The action scenes in this is where the film really shined. It didn't take advantage of awful jump cuts or shaky cam to hide how poorly executed the action scenes were. Rather, the shots were nice and connected, and you could very plainly see how Butler managed to take down a bunch of bad guys quickly and effectively. Plus, there's the added bonus of me personally never seeing a movie with the White House being attacked in such a way. It worked, pretty darn well.

I guess the best way of summing this up is, White House Down (starring Channing Tatum), your mediocre film idea already has a decent amount to live up to. Good luck.

Score - 3/5

Admission



Paul Rudd is adorable. End of story. Tina Fey is super funny. Again, a second end to the story. Putting them together is an adorable idea. I mean, they're just such an ideal couple by my standards - they'd make me laugh, they'd make me love their relationship, and hopefully it wouldn't be ridiculous.

I guess I shouldn't get my hopes up.

Admission follows a Princeton Admissions officer contemplating her life while she scouts out a potential student who could also be her potential son. I guess it was an attempt to make the scouting process of this one awkward but likable boy a bit more believable, but it isn't.

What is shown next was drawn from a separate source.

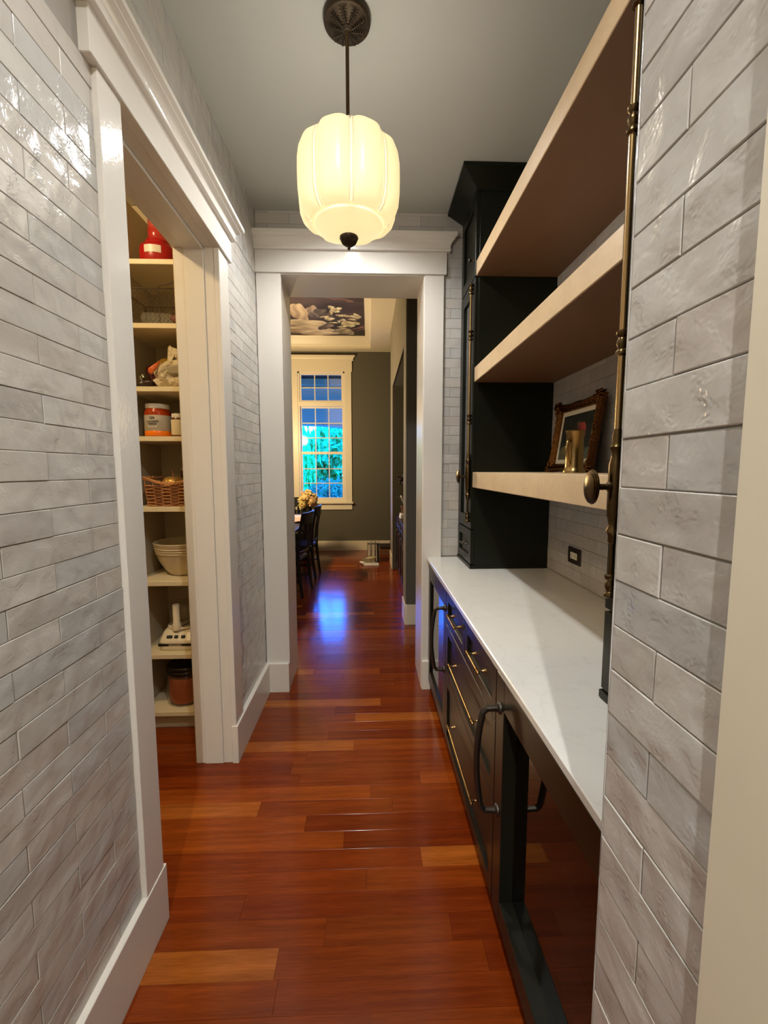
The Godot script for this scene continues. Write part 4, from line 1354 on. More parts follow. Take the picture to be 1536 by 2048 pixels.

Moreso, the constant attempts of Rudd to help in the situation are less of endearing and more overbearing. It simply doesn't work, and it becomes something that I hate in movies - a forced male character who is pretty obviously a jerk out looking to get laid, instead of the obvious good guy he's supposed to be written as. It's uncomfortable, detestable, and poorly written.

On top of that is this obnoxious and constant forced reminder that this is an admissions officer. Why did it have to be an admissions officer in the first place? A woman finding her brilliant son is fine. But now we watch a woman in an admissions office at Princeton, of all places, is fighting for her son to get into the school? That's not endearing, that's not cute. That's wrong, in my eyes. And the only reason I see her strongly wanting to accept this kid into the school is solely because of her unhealthy closeness to the potential student. That's wrong. And I'm sure anyone who watched this movie who did want to go to Princeton, get ready to get pissed off by an obnoxious ending that leads to moral reprehensibility.

All in all, you desperately wish that this movie could be sweeter considering the cast. But a much simpler romance between the two would have been just as effective, if not more touching and funny. But where do jokes possibly come from in a story like this? They don't, except hope that Tina Fey as Tina Fey is enough to get a laugh. They tried, but they didn't succeed.